Sitka
Sitka is for wildlife. The water and land surrounding Sitka are justifiably well known for abundant and diverse wildlife. Does your Alaskan dream include an experience with one of the largest mammals on earth, the brown bear, or a brief encounter with the quintessentially cute sea otter on a board tour? In Sitka, your dreams are within reach. Is Whale Watching high on your bucket list? Come to Sitka in November for the Sitka Whale fest when you will find the waters teeming with humpback whales in the surrounding waters prior to their departure for the warm waters of Hawaii and Mexico.
Aside from whales and otters you can expect to find seals, sea lions, and a large variety of sea birds including puffins, rhinoceros auklets, murres, and black oystercatchers. On shore, bald eagles are plentiful and hunt from tall Sitka Spruce and hemlocks. In town, they can be seen perching on the steeple of St. Michaels’s cathedral. Brown bears can be spotted grabbing salmon in their powerful jaws from freshwater streams and the appropriately named Sitka black-tailed deer forage in the forest for food. To get up close and personal with coastal brown bears take a trip to the Fortress of the Bear, a refuge for orphaned bear cubs that would otherwise face euthanasia. This sanctuary that makes use of the clarifying tanks of an abandoned pulp mill, allowing visitors to see bears at paly in a created environment. At the Alaska Raptor Center, sanctuary that helps to rehabilitate injured raptors and release them back into the wild. For those birds that cannot be released they are retained on site to be educational birds. The center hosts bald eagles, great-horned owls, golden eagles and red-tailed hawks to name a few. Sitka, a wildlife paradise on the outside of Baranof island, Alaska.
Juneau
Glaciers – moving rivers of ice, have captivated our imaginations, confounded geologists and enraptured tourists for decades, if not centuries.

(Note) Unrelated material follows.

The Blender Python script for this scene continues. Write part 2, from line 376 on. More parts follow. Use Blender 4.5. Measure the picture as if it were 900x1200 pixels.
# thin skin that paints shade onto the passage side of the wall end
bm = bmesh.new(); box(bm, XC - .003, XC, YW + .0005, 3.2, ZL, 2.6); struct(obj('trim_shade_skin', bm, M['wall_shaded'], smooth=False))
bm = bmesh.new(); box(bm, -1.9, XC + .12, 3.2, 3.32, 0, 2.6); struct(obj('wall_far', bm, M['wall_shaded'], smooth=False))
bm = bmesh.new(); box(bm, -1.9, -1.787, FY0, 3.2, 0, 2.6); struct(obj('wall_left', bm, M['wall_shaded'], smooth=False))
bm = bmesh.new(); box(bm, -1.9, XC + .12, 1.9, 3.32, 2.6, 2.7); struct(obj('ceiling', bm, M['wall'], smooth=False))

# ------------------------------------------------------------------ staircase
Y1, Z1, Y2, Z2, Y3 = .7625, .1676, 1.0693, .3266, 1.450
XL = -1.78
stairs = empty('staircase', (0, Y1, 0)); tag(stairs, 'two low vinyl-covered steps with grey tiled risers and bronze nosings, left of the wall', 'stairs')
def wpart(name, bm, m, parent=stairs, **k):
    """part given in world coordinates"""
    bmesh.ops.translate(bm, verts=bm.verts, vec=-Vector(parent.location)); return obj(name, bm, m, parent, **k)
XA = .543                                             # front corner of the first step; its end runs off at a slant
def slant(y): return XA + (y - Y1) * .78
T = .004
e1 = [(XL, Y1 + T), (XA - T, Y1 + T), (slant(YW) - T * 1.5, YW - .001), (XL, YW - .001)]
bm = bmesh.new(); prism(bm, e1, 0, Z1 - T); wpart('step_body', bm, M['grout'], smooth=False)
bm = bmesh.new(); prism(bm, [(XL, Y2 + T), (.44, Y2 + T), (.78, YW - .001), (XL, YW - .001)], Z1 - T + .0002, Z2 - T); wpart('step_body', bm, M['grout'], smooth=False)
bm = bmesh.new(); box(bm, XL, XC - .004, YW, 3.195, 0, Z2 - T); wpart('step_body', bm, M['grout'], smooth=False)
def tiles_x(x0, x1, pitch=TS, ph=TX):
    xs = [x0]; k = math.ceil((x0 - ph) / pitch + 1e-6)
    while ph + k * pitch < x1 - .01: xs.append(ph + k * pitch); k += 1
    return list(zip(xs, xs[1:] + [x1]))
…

Glaciers are largely responsible for shaping much of the earth’s topography. The work of glaciers includes the great lake, Yosemite Valley, the great lakes, the St. Lawrence River Valley, fjords of Norway and Chile, and the famous “sounds” of New Zealand, which are, more accurately fjords.
Those who sail on cruise ships to view these magnificent natural features find themselves hopelessly devoid of adjectives to describe this icy wilderness, so pure and untouched. Over the history of our planet, gigantic sheets of ice have carved enormous areas of the globe, both land and sea. At least eight ice ages have and advanced and retreated during the last 750,000 years glaciers have scraped and scoured their way down mountainsides and vast expanses of continents. No continent has been exempt from this relentless activity. During the last ice age, 20,000 years ago, nearly 32% of the earth’s surface, and oceans were covered in ice. Today, 10% of the globe remains covered in ice mostly in polar areas.
Alaska has more glaciers and icefields than any other area in North America. Around the world 47 countries have one or more types of glaciers. Areas of major glaciation include Canada, Chile, Norway, New Zealand and Switzerland. Glaciers take on a many shapes and sizes including ice sheet, ice caps, cirque glaciers, hanging or apron glaciers and tidewater glaciers, the most rare. Glaciers can vary in length from the 76-mile path of the Hubbard glacier to the shorter length of the Mendenhall Glacier, only 12 miles from its source.